Three other soldiers were wounded by the roadside bomb. Two were treated for minor wounds and are back with their unit. Another was severely wounded and is receiving treatment at Fort Sam Houston in Texas.
Tucker, who turned 19 in January, was serving at his first duty station after completing basic training and airborne school following high school graduation.
He was born in Victoria, Texas, on Jan. 6, 1986. He is survived by his parents, Charles and Rowena.
His unit lauded Tucker’s actions in Afghanistan, citing an early mission in which he traded gunfire in a confrontation with enemy forces.
“Pfc. Tucker was a quintessential paratrooper,” said Capt. Robert Curtis, the battalion’s rear detachment commander, reading over a number of definitions.

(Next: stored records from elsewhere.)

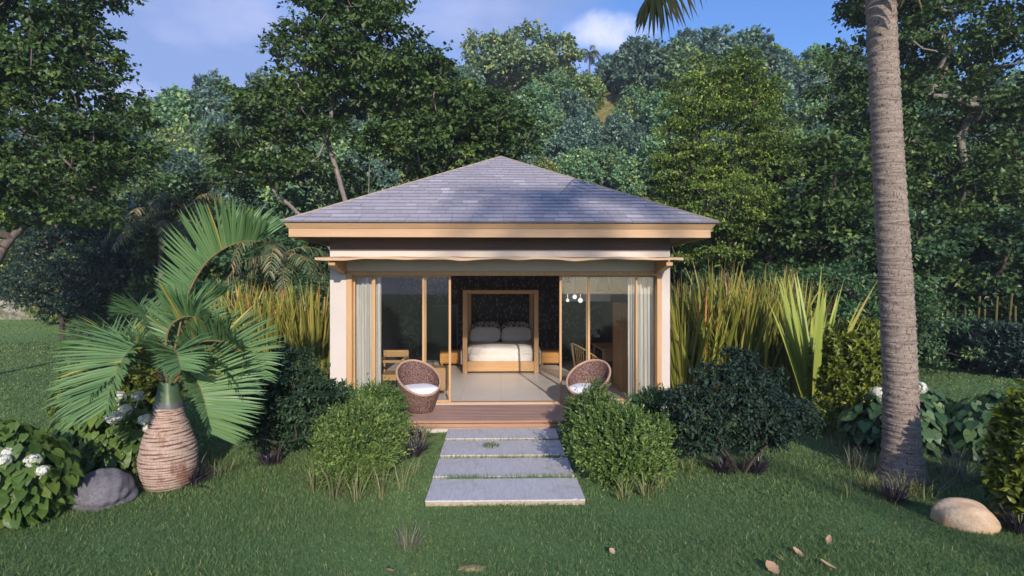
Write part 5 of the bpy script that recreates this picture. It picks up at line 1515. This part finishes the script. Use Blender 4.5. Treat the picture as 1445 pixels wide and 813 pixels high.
# round blue-green tree at left
B = base_at(92, 22.5)
make_tree('round_tree', 'round dark blue-green tree behind the left fronds of the bottle palm', 'tree', B,
          [blob(115, 370, 22.5, 100, 75, B), blob(60, 400, 22.5, 62, 50, B), blob(175, 400, 22.5, 55, 65, B), blob(125, 310, 22.7, 60, 30, B)],
          320, 95, .12, .50, 505, [[(0, 0, 0), (0, 0, 1.0)], [(.4, .1, 0), (.5, .1, 1.2)], [(.75, 0, 0), (.9, 0, 1.2)], [(-.2, .2, 0), (-.3, .2, 1.2)]], .14, M['leaf_blue'], M['bark_dark'], flat=.6, tpl=L4)

# understorey between the garden and the hill: a few kinds, each copied
def kind_tree(name, seed, blobs, ncl, nl, ls, crad, lm, H, tpl=L4W, flat=.5, r0=.16, bm=None, shell=.45):
    return make_tree(name, 'x', 'tree', (0, 0, 0), blobs, ncl, nl, ls, crad, seed, [[(0, 0, 0), (.05, 0, H * .25), (0, .1, H * .5)]], r0, lm, bm or M['bark_dark'], flat=flat, tpl=tpl, shell=shell, tint=(.45, .17, .17))
u_a = kind_tree('understorey_tree', 601, [(0, 0, 3.0, 1.9, 1.9, 1.5), (.8, .2, 2.0, 1.3, 1.3, 1.0), (-.9, 0, 2.2, 1.4, 1.3, 1.2), (0, -.4, 1.1, 1.5, 1.3, .8)], 180, 90, .135, .55, M['leaf_mid'], 4.5)
u_b = kind_tree('understorey_tree', 602, [(0, 0, 4.0, 1.6, 1.6, 1.8), (.7, .2, 2.6, 1.5, 1.3, 1.2), (-.8, 0, 2.6, 1.4, 1.3, 1.2), (.2, -.3, 1.2, 1.4, 1.3, .9)], 200, 90, .13, .55, M['leaf_dark'], 5.6)
u_c = kind_tree('understorey_tree', 603, [(0, 0, 1.5, 1.5, 1.3, 1.2), (.7, .1, 1.0, 1.1, 1.1, .9), (-.8, 0, 1.1, 1.2, 1.1, .9)], 170, 80, .10, .42, M['leaf_mid'], 2.4, tpl=L4)
U = [  # px, depth, scale, kind, label
    (300, 22, 1.25, 'b', 'dark understorey tree behind the raised frond of the bottle palm'), (395, 21, 1.15, 'a', 'leafy understorey tree between the bottle palm and the roof corner'), (210, 27, 1.3, 'a', 'shaded understorey tree beyond the background palms'),
    (330, 15.2, .9, 'c', 'pale leafy bush behind the flax row, left of the villa'), (440, 15.6, 1.0, 'c', 'pale leafy bush against the left side of the villa'), (560, 25, 1.3, 'a', 'understorey tree behind the left slope of the roof'), (690, 25, 1.25, 'a', 'understorey tree straight behind the roof apex'),
    (800, 26, 1.2, 'a', 'understorey tree behind the right slope of the roof, by the mid hill'), (880, 22.5, 1.0, 'b', 'dark understorey tree between roof and conifer'),
    (1110, 20, 1.35, 'b', 'dark understorey tree right of the conifer'), (1175, 18.5, 1.3, 'b', 'dark understorey tree behind the light flax clump'), (1225, 18, 1.15, 'a', 'leafy understorey tree just left of the palm trunk'), (1300, 21.5, 1.4, 'b', 'dark understorey tree just right of the palm trunk'),
    (1370, 20.5, 1.3, 'a', 'leafy understorey tree above the bamboo canes'), (1440, 19.5, 1.35, 'b', 'dark understorey tree at the right edge above the hedge'), (1330, 20.2, 1.3, 'b', 'dark understorey tree behind the leftmost bamboo canes'), (1405, 18.8, 1.15, 'a', 'leafy understorey tree behind the middle bamboo canes'), (1500, 18.5, 1.3, 'a', 'leafy understorey tree cut by the right edge'),
    (1000, 15.6, 1.0, 'c', 'low dark bush behind the right flax row near the villa'), (1090, 15.5, 1.05, 'c', 'low dark bush behind the middle of the right flax row'), (1180, 15.2, 1.1, 'c', 'low dark bush behind the right end of the flax row'), (1245, 15.4, 1.0, 'c', 'low dark bush directly behind the tall palm trunk'),
    (-40, 33, 1.6, 'b', 'dark understorey tree at the far left edge'), (10, 34, 1.7, 'a', 'leafy understorey tree over the pale rock bank'), (150, 29, 1.5, 'b', 'dark understorey tree behind the round blue-green tree'), (240, 21.5, .95, 'c', 'low bush under the background palms'), (180, 25, 1.1, 'c', 'low bush right of the round blue-green tree trunk'), (980, 25, 1.4, 'b', 'dark understorey tree behind the conifer'), (470, 24, 1.35, 'b', 'dark understorey tree behind the multi-stemmed tree'), (1060, 24, 1.4, 'a', 'leafy understorey tree behind the conifer, right side')]
KIND = {'a': u_a, 'b': u_b, 'c': u_c}
used = set()
for i, (px, d, s, k, lb) in enumerate(U):
    bpos = base_at(px, d)
    if k not in used:
        o = KIND[k]; used.add(k); o.location = [float(c) for c in bpos]; o.rotation_euler[2] = i * 1.3; o.scale = (s, s, s); o['label'] = lb; o['group'] = 'understorey trees and bushes'
    else:
        copy_thing(KIND[k], bpos, i * 1.3, s, lb, 'understorey trees and bushes')

# hedge along the right and bamboo canes behind it
hb = M['leaf_blue']
hp = None
HL = ['first dark hedge bush right of the palm trunk', 'second dark hedge bush from the palm trunk', 'third dark hedge bush from the palm trunk', 'dark hedge bush at the right edge, nearest', 'dark hedge bush just left of the palm trunk']
for i, (px, py, s) in enumerate([(1300, 507, 1.0), (1350, 512, 1.05), (1405, 522, 1.05), (1462, 534, 1.1), (1262, 505, .9)]):
    bpos = G(px, py)
    if hp is None:
        hp = sprig_bush('hedge_bush', HL[0], 'hedge', bpos, 1.0, .8, 1.25, 900, 11, .10, 71, hb, tpl=L6, splen=.2, rough=.14, group='dark hedge bushes along the right lawn')
    else:
        copy_thing(hp, bpos, i * 1.9, s, HL[i])
bam = None
for i, px in enumerate([1294, 1306, 1318, 1333, 1345, 1362, 1377, 1392, 1402, 1418, 1433, 1446]):
    d = 19.5 - (px - 1290) * .022 + (i % 3) * .25
    bpos = base_at(px, d)
    lb = 'thin yellowish bamboo cane behind the right hedge, %s counted from the palm trunk' % ['first', 'second', 'third', 'fourth', 'fifth', 'sixth', 'seventh', 'eighth', 'ninth', 'tenth', 'eleventh', 'last'][i]
    if bam is None:
        zz_ = np.linspace(0, 2.9, 60)
        b = MB(); b.lathe([(.042 - .004 * z + (.008 if abs((z % .35) - .02) < .035 else 0), z) for z in zz_], 10)
        bam = b.build('bamboo_cane', M['bamboo'], smooth=True); bam.location = [float(c) for c in bpos]; tag(bam, lb, 'bamboo', 'bamboo canes behind the hedge')
    else:
        o = bam.copy(); COL.objects.link(o); o.location = [float(c) for c in bpos]; o.rotation_euler = (RNG.uniform(-.06, .06), RNG.uniform(-.06, .06), i); o.scale = (1, 1, RNG.uniform(.55, .8)); o['label'] = lb

# background palms left of the villa
def small_palm(label, base, H, seed, nfr=13, L=1.9, group='shaded palms behind the garden'):
    rg = np.random.default_rng(seed)
    t = thing('background_palm', label, 'palm tree', base, 0, group)
    b = MB(); zz_ = np.linspace(0, H, 40); b.lathe([(.13 - .01 * z + .012 * (i % 2), z) for i, z in enumerate(zz_)], 12); b.build('trunk', M['bark'], t, smooth=True, local=True)
    for q in range(nfr):
        az = q * 2.4 + rg.uniform(-.2, .2); el = rg.uniform(-.5, 1.0)
        dh = A_([math.cos(az), math.sin(az), 0]); top = A_([0, 0, H])
        frond(t, [top, top + dh * L * .3 + A_([0, 0, L * .35 * el]), top + dh * L * .65 + A_([0, 0, L * (.5 * el - .12)]), top + dh * L * .9 + A_([0, 0, L * (.4 * el - .5)])], 26, .42, rg, M['frond_bg'], raise_=-.2, fwd=.5, width=.026, droop=.5, start=.15, local=True, rr=.02, yellow=.25)
    return t
small_palm('shaded palm with pale trunk left of the raised frond of the bottle palm', base_at(228, 20.5), 4.4, 81)
small_palm('shaded palm with drooping brown fronds above the left bottle palm frond', base_at(258, 21), 5.2, 82)
small_palm('shaded palm beside the roof corner with dead brown fronds', base_at(398, 17.5), 3.4, 83)
small_palm('small shaded palm peeping over the left roof slope', base_at(648, 23), 5.6, 84, 11, 1.6)

# pale rock bank at the far left
p = base_at(15, 29); b = MB(); b.squad((p[0], p[1] + 1, .8), (4.2, 1.6, 1.35), .8, 36, .07, 5, 9); o = b.build('rock_bank', M['cliff'], smooth=True); at_base(o, p); tag(o, 'pale weathered rock bank at the back of the left lawn', 'rock')

# ------------------------------------------------------------------ forest on the hill: individual trees of a few kinds
def hill_kind(seed, blobs, ncl, nl, ls, crad, lm, H, name='hill_tree'):
    return kind_tree(name, seed, blobs, ncl, nl, ls, crad, lm, H, flat=.75, r0=.2, bm=M['bark'], shell=.55)
hk = [hill_kind(701, [(0, 0, 4.6, 2.3, 2.3, 1.6), (1.4, .2, 3.4, 1.7, 1.6, 1.2), (-1.5, .1, 3.5, 1.7, 1.6, 1.3), (0, -1.2, 3.0, 1.8, 1.4, 1.2), (.2, .2, 1.8, 2.2, 2.0, 1.0)], 190, 42, .36, .62, M['leaf_hill'], 6),
      hill_kind(702, [(0, 0, 5.0, 1.9, 1.9, 1.7), (1.2, 0, 3.6, 1.6, 1.6, 1.3), (-1.1, -.3, 3.2, 1.8, 1.6, 1.4), (.3, -.6, 2.0, 1.9, 1.7, 1.1)], 180, 42, .34, .60, M['leaf_hill_b'], 6.4),
      hill_kind(703, [(0, 0, 3.8, 2.1, 2.0, 1.5), (1.3, 0, 2.9, 1.5, 1.5, 1.1), (-1.2, -.2, 2.7, 1.5, 1.5, 1.1), (0, -.5, 1.6, 1.8, 1.7, .9)], 160, 42, .32, .58, M['leaf_hill_y'], 5)]
hl = ['leafy mid green tree in the forest mass on the hillside', 'blue-green tree in the forest mass on the hillside', 'yellowish green tree in the forest mass on the hillside']
rg = np.random.default_rng(88)
first = [True] * 3
def put_hill(x, y, s, k, lb=None, grp=None, sz=None, dz=0):
    loc = (x, y, float(hill_h(x, y)) - .2 + dz)
    rz = rg.uniform(0, 6.28)
    sc = (s, s, sz or s)
    g_ = grp or ('%s trees on the hillside' % ['mid green', 'blue-green', 'yellowish'][k])
    if first[k]:
        first[k] = False; o = hk[k]; o.location = loc; o.rotation_euler[2] = rz; o.scale = sc; o['label'] = lb or hl[k]; o['group'] = g_
        return o
    return copy_thing(hk[k], loc, rz, sc, lb or hl[k], g_)
yy = 30.0; row = 0
nh = 0
clear = lambda x, y: (abs(x - 11.6) < 1.5 and y > 54)      # the grassy gap on the ridge
while yy < 69:
    st = 3.5 + (yy - 30) * .01
    xs_ = np.arange(-54, 56, st) + (row % 2) * st / 2
    for x in xs_:
        x_ = x + rg.uniform(-1.3, 1.3); y_ = yy + rg.uniform(-1.4, 1.4)
        px = CX + F * ((x_ * CT - y_ * ST) / (x_ * ST + y_ * CT))
        d = x_ * ST + y_ * CT
        topz = float(hill_h(x_, y_)) + 4
        py_top = CY - F * (topz - EYE) / d
        if px < -60 or px > 1500: continue
        if 425 < px < 990 and py_top > 235: continue
        if px > 1110 and py_top > 300: continue
        if px < 170 and (row % 2): continue
        if clear(x_, y_): continue
        k = int(rg.choice(3, p=[.42, .36, .22]))
        s = rg.uniform(.6, 1.0)
        put_hill(x_, y_, s, k); nh += 1
    yy += 3.3; row += 1
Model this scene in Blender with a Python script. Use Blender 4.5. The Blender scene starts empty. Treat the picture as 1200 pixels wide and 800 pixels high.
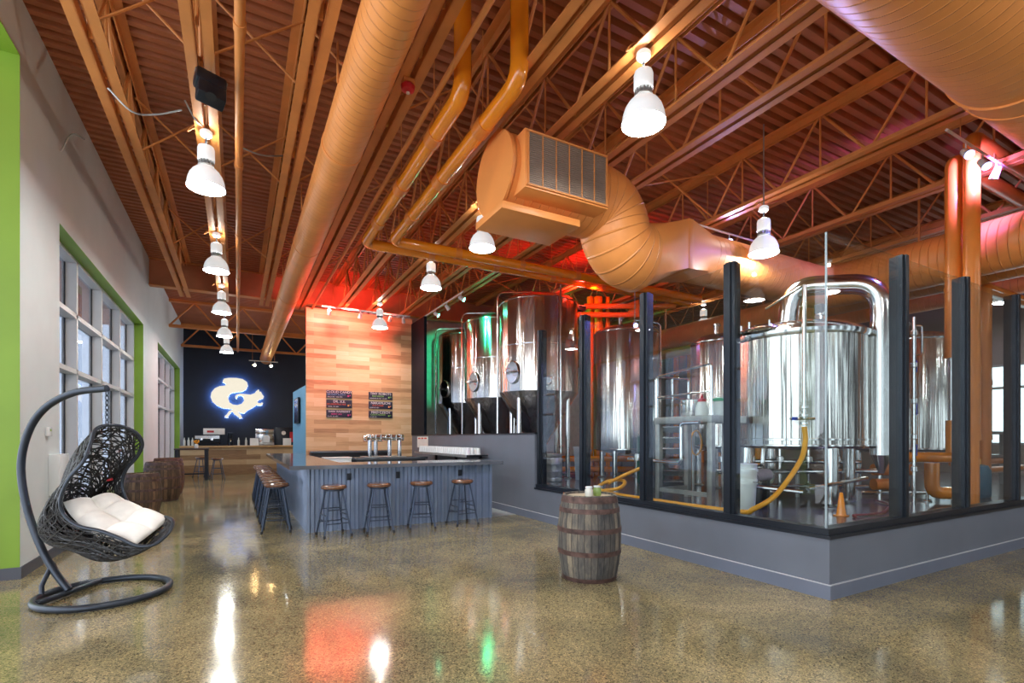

One of those, he said, identified Tucker as “hero.”
Most active-duty personnel based in Vicenza are serving in Afghanistan these days. But Curtis issued a call to soldiers who did attend the memorial as well as those serving elsewhere.
“Fight the fight that Pfc. Tucker fought, that his sacrifice will not be in vain,” he said.
Tucker is the 14th soldier from the Southern European Task Force (Airborne) to die while serving in Iraq or Afghanistan in the past three years. Nine soldiers serving with the 173rd Airborne Brigade died in Iraq and four soldiers from SETAF died in April when their CH-47 Chinook helicopter crashed.